Si la memoria no me engaña, fue el señor Largo Caballero, a la sazón presidente del Consejo, quien ordenó la prisión del Comité de transportes. Se daban tan poca cuenta de la gravedad de la guerra, o anteponían de tal manera las ventajas del momento presente, que en septiembre del 36, habiendo en Madrid tres aviones de caza, los obreros del taller de reparaciones del aeródromo de los Alcázares se negaban a prolongar una hora la jornada y a trabajar los domingos.
Estas muestras, tomadas de la realidad, bastan para formarse una idea de la situación en ese aspecto y de la inmensa tarea que los gobiernos debían cumplir. Tanto desbarajuste, tales movimientos desordenados, que arruinaban la producción, estaban destinados al fracaso. La opinión pública, en general, los reprobó. Los resultados obtenidos, acabaron de desacreditarlos.

Pero su efecto, desastroso para la República, estaba ya producido. Es seguro que, después de los italianos y los alemanes, no han tenido los «nacionalistas» mejor auxiliar que todos aquellos creadores de una economía dirigida, o más bien, secuestrada por los sindicatos.
El planteamiento de tal aventura hubiera sido físicamente imposible en España durante la paz. Creer en su éxito fácil, a favor de la guerra, porque se constituían situaciones de hecho, incompatibles no solamente con las leyes vigentes sino con el conjunto de la economía del país, y esperar que tales situaciones, si duraban hasta el final de la guerra, podrían subsistir (en la hipótesis de una solución favorable a la República), no era muy halagüeño para la perspicacia de quienes así pensaran.
Todos estos hechos, de orden económico u otro, que menguaban la capacidad de resistencia de la República, no obedecían a un pensamiento común, no se amoldaban a un plan.
Su fuerza se desparramó por el área de las incautaciones y colectivizaciones que interesaban más a los meneurs, y no pasó adelante.
El sindicato se instaló pesadamente en servicios y empresas; pesadamente, porque todo lo hacía con lentitud. Pero la fuerza ascendente de ese movimiento menguaba con rapidez, a medida que se apartaba de su terreno propio.
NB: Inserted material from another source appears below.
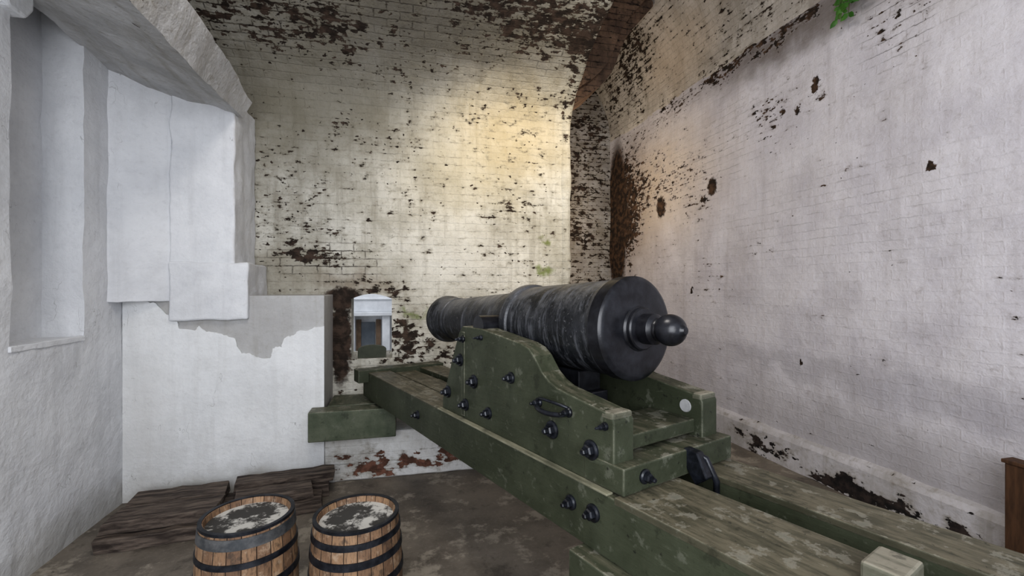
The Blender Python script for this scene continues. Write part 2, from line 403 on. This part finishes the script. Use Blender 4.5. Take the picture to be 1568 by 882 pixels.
pe = [(YB+.03, 0), (7.0, 0), (7.0, 5.5), (-1.6, 5.5), (-1.6, 4.67)] + [(y+.03, z+.03) for (y, z) in prof[::-1][1:-KL]]
prism('wall_pier_side', pe, 'x', XP-.02, XP, M_end, bevel=0)
V = []; F = []; U = []
cs = [(XP-.09, -.03), (XP-.07, .006), (XP-.045, .020), (XP-.01, .026), (XP+.02, .014), (XP+.03, -.01), (XP+.03, -.06)]
acc = 0
pp = [(4.5, .12*i) for i in range(26)]+prof[KL:]
for i, (y, z) in enumerate(pp):
    y2, z2 = pp[min(i+1, len(pp)-1)]; y1, z1 = pp[max(i-1, 0)]
    d = Vector((y2-y1, z2-z1)).normalized(); nrm = Vector((-d.y, d.x))
    if nrm.x > 0: nrm = -nrm
    if i: acc += math.dist(pp[i], pp[i-1])
    w = random.uniform(-.008, .008)
    for k, (x, o) in enumerate(cs): V.append((x+(w if k > 1 else 0), y+nrm.x*(o+w*.4), z+nrm.y*(o+w*.4))); U.append((x, acc))
for i in range(len(pp)-1):
    for j in range(len(cs)-1):
        a = i*len(cs)+j; F.append((a, a+1, a+len(cs)+1, a+len(cs)))
mk('trim_1', V, F, M_back, uvs=U, smooth=True)

V = []; F = []
ny, nz = 43, 20
for i in range(ny+1):
    for j in range(nz+1): V.append((XR, -1.6+8.6*i/ny, 4.02*j/nz))
for i in range(ny):
    for j in range(nz):
        a = i*(nz+1)+j; F.append((a, a+nz+1, a+nz+2, a+1))
wr = mk('wall_right', V, F, M_right, smooth=True)
lumpy(wr, 1, .05, .5); wr.modifiers['lumps'].direction = 'X'
V = []; U = []; F = []
N = 18
for y in (-1.6, 7.0): V.append((3.46, y, 3.93)); U.append((y, 3.93))
for i in range(N+1):
    th = math.pi/2*i/N
    for y in (-1.6, 7.0):
        V.append((1.9+1.5*math.cos(th), y, 4+1.5*math.sin(th))); U.append((y, 4+1.5*th))
for y in (-1.6, 7.0): V.append((XP-.02, y, 5.5)); U.append((y, 6.6))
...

Nunca se apoderó del gobierno ni del Estado. Es concebible que, en las primeras semanas de la guerra, hubiese estallado en el territorio de la República una revolución violentísima, fulminante, que destruyera las instituciones republicanas, reemplazara a sus partidos y a sus hombres, y entronizase un gobierno de su hechura, para conducir de frente, bajo una disciplina de hierro, la revolución y la guerra. Un fenómeno tal, observado ya en otros países, en circunstancias parecidas, no llegó a producirse en España.
La conmoción fue bastante fuerte para quebrantar al Estado, colaborando en eso, seguramente sin darse cuenta, con las fuerzas nacionalistas; pero no pudo construir un Estado nuevo, no pudo sustituir una disciplina por otra, un sistema por otro.
Así, en los momentos en que la confusión fue mayor, se seguía invocando el Estado, la disciplina y el sistema antiguos, y a los gobiernos a quienes se estorbaba la función de gobernar, nadie los combatía de frente.
Por la doctrina y por la táctica que lo han formado, una gran parte del sindicalismo español estaba habituada a considerar al Estado como su enemigo irreconciliable, cuyo aniquilamiento era el paso preliminar para la emancipación personal y social.
En plena guerra, debieron de creer, o procedieron como si creyeran, que la función de mando, de dirección y de representación de una sociedad política, y la coordinación de su economía, podían suprimirse, simplemente, y que las actividades de la sociedad española se encauzarían por las deliberaciones de unos comités.

Reducido el Estado a la impotencia, por asfixia, quedaría hecha la revolución. Doble error, desde el punto de vista de la necesidad y la utilidad del Estado y desde el punto de vista revolucionario. Algunos lamentarán que en España no hubiese de verdad una revolución a fondo, capaz de tomar las riendas del poder, que hubiera conducido a la República a la victoria.
En todo caso —dirán— las cosas no habrían podido salir peor de como han salido. Es juego fácil discurrir sobre experiencias imaginarias. Si los hechos, observados rigurosamente, significan algo, es manifiesto que el remedio de una revolución «creadora» no habría servido de nada. Las dificultades en que se ha estrellado la República eran de orden internacional y de orden técnico (militar e industrial). Danton y Carnot que resucitaran, no las habrían resuelto, dada la situación de Europa y dados los recursos con que se contaba en España. La Revolución triunfante se habría encontrado ante las mismas dificultades, y algunas más, nacidas de su propio triunfo. La República —siendo iguales las otras circunstancias— se habría perdido lo mismo. Acaso la guerra se hubiera terminado antes. Dudosa compensación, porque en esas condiciones, la guerra misma, y su conclusión, no habrían sido menos onerosas para quienes la han padecido, para los defensores de la República y para el país en general.